The Islamabad state department reached out to a variety of U.S. universities, inviting them to create a partnership with other Pakistani schools. The program involves a network of 22 colleges that collaborate on different academic disciplines.

The ASU Center for Religion and Conflict and English department applied for a nearly $1 million grant and got connected with key faculty members at Kinnaird, helping them secure the grant.

The collaboration

Faculty from the English department have given lectures and workshops at Kinnaird while also providing online workshops about American literature.

The workshops given generally have between 20 to 40 master students involved, and lectures can have up to 150 people.

Edward Mallot, associate professor of English and workshop leader, taught workshops on American literature with elements of post-colonial studies at Kinnaird. 

Mallot and another workshop leader, Lee Bebout, compiled a group of texts that focused on global cities.
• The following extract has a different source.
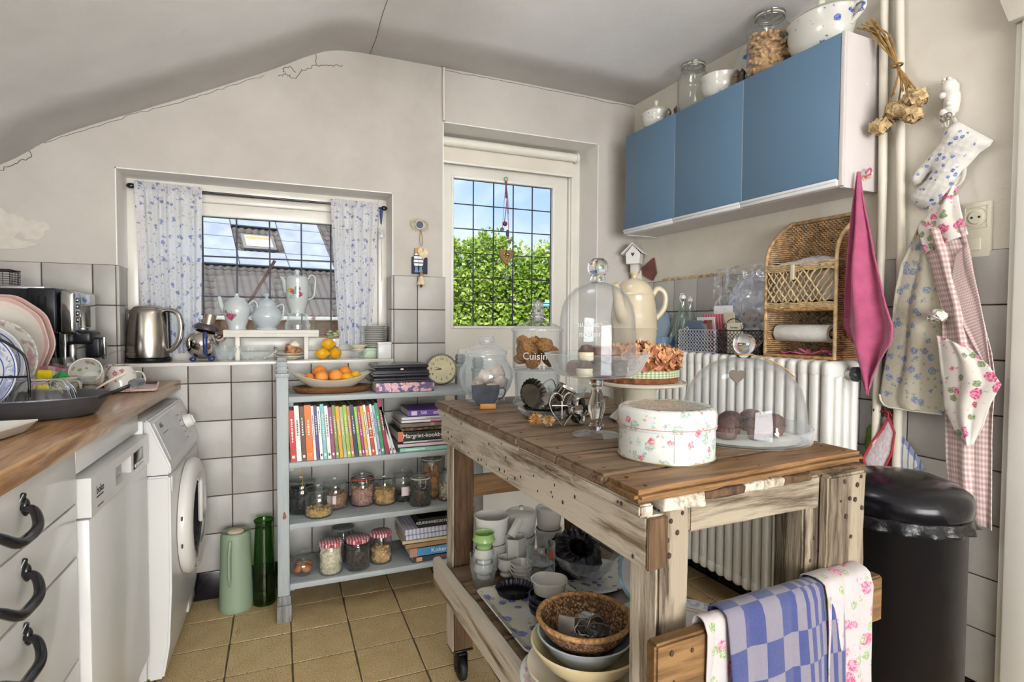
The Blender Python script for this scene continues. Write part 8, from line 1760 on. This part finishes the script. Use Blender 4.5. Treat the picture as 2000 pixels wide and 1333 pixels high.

The purpose of these texts were to create conversations on how cities worldwide face similar issues and relate to Lahore, Pakistan.

“The students had an enormous amount of enthusiasm for experiencing more literature in the English language and in return we felt like we were learning a lot about Pakistan,” Mallot said.

Faculty from Kinnaird also come to ASU to take special classes in order to learn better researching skills and learn more about literature.

Claudia Sadowski-Smith, project director and principal investigator, is in charge of training nine teachers from Kinnaird.

These faculty members have come to ASU for a semester over the past three years, and take a course on the globalization of American literary studies and produce a scholarly paper that later gets turned into a conference presentation.


Breaking down barriers

Sadowski-Smith said she found the integrated classes enlightening for students to learn about each-others cultures and to learn from one another.

“It’s a great experience to have these foreign residents to relate their experiences and their ideas of the United States to (American students) and their own experiences of what’s going on in Pakistan and then vice versa,” Sadowski-Smith said. 

She said the intercultural exchange of experiences and ideas through literature has been amazing for both sides.

Forbes and Mallot both said they felt that a lot of this project was not only about literature but also about breaking the stereotypes that Americans have on Pakistan and what Pakistanis have on the U.S.

“Projects like these are really important because there are so many stereotypes in our way of seeing the other as humans,” Forbes said.

When reading a newspaper, Americans view places like Pakistan to be very dangerous and scary, however, on the flip side, when people overseas read about gun violence in the U.S., they view the U.S. as dangerous, Forbes said.

“(The U.S.) is not an irredeemably gun toting society and Pakistan doesn’t have a bomb or something every day,” she said.

However, Forbes said that literature can reflect many things such as the culture of the place at the time piece was written, to other things like how literature can tell the reader about topics such as gender relations.

Through this understanding of American literature and one’s culture, cultural gaps can be broken down.

“By reading both literatures of the same time period, you can get a broad sense of how communities were experiencing American culture at the time but you can also see how American culture has changed over time,” Forbes said.

The results

Forbes said she has seen many positive outcomes from the project for students at ASU and Kinnaird.

“There have been many incredible positive outcomes from the faculty and students at Kinnaird that have participated, but also our own students here at ASU,” Forbes said.

Kinnaird’s faculty, for example, was able to advance their knowledge of American literature and incorporate that knowledge into their existing literature classes. 

Forbes also said the project also allowed students to improve upon their research and get accepted into conferences such as the South Atlantic Modern Language Association conference.

As for ASU, Forbes says the grant allowed for three graduate seminars to be opened to Kinnaird faculty and ASU students. 

The classes advanced conversations about the global dimensions of American Literature and helped broaden the student’s views on one another’s culture.

“Literature just like other humanities, allows people a glimpse into important issues that people face in day to day lives and also introduces people to different aesthetic modes of expression and different ideas about how to tell a story,” Mallot said. “You discover that humans around the world are both very different from one another, but more the same than they are different.”